Saving Mr. Banks (2013) Emma Thompson, Tom Hanks, Annie Rose Buckley, Colin Farrell Movie Review

Saving Mr. Banks (2013)   3/53/53/53/53/5

Emma Thompson in Saving Mr. Banks (2013)

Winds in the East

When Walt Disney (Tom Hanks) promised his daughter he would turn her favourite book into a movie he never could have imagined it would take him many a year to get it even started. But then Walt had never met a woman like P.L. Travers (Emma Thompson), the author of the Mary Poppins books who not only detests cartoons but has for years refused to sign over the rights to the story when ever Walt has called. But with money starting to become tight Travers finds herself heading to America where Walt and his team, including the Sherman brothers, try to work their magic to convince her to sign over the rights. All of which leads to Travers thinking back to her childhood in Australia.

"Based on a true story" is such a loose term because in truth it means that whilst a movie may have been influenced by something which happened it has been altered massively to work as a piece of entertainment. Now whilst I am aware that there was conflict between P.L. Travers and Walt Disney when it came to "Mary Poppins" I don't know how much of "Saving Mr. Banks" is based on fact and how much has been written to make it works as a movie. But when it comes down to it the ends result is a movie with a double storyline which ends up being watchable although whilst at times engaging is not the great movie which maybe it could have been.

Tom Hanks in Saving Mr. Banks (2013)

Now I did say that "Saving Mr. Banks" has a double storyline and so on one hand we have the endeavours of Walt and his team to break down Travers' resistance to her story being turned in to the movie. And this side delivers the mix of amusing as Travers stands steadfast against any changes and Walt's charm offensive whilst also delivering some nostalgia as we watch the Sherman brothers composing the various famous songs. It is a combination which certainly puts a smile on your face with a nice recreation of the 60s.

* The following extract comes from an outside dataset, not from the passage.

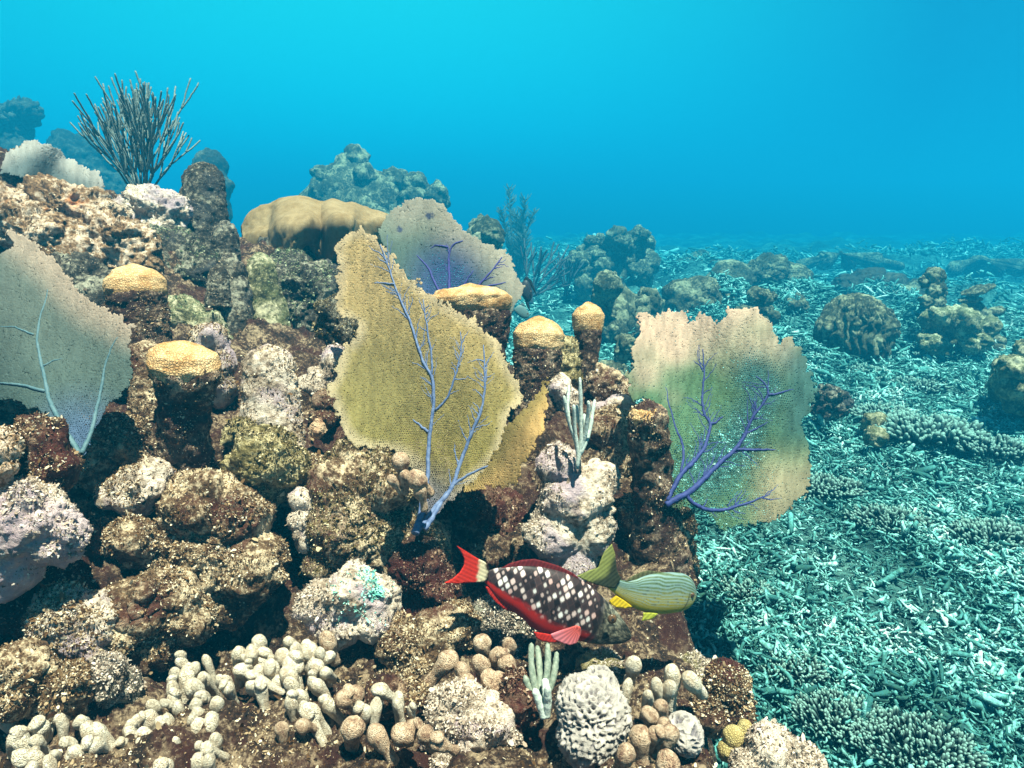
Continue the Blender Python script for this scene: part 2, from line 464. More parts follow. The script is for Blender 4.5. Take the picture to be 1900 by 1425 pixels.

But then on the other hand we get Travers thinking back to her own childhood in Australia, her close bond to her father, her magical Aunt with a parrot headed umbrella and much more. Now whilst this side of the movie is obviously there to suggest that some of Mary Poppins was inspired by her own life it is also there to explain why Travers didn't want her story and what it really meant to be spoiled by being Disney-fied. I won't explain exactly what that means but it will certainly make you think differently the next time you watch "Mary Poppins".

What this all boils down to is that "Saving Mr. Banks" is certainly an entertaining movie mixing humour with plenty of insightful scenes to give us the story of Disney and Travers but also Travers' own back story. Whilst certainly a good movie something is for me lacking to make it a great movie which in truth is what I expected it to be.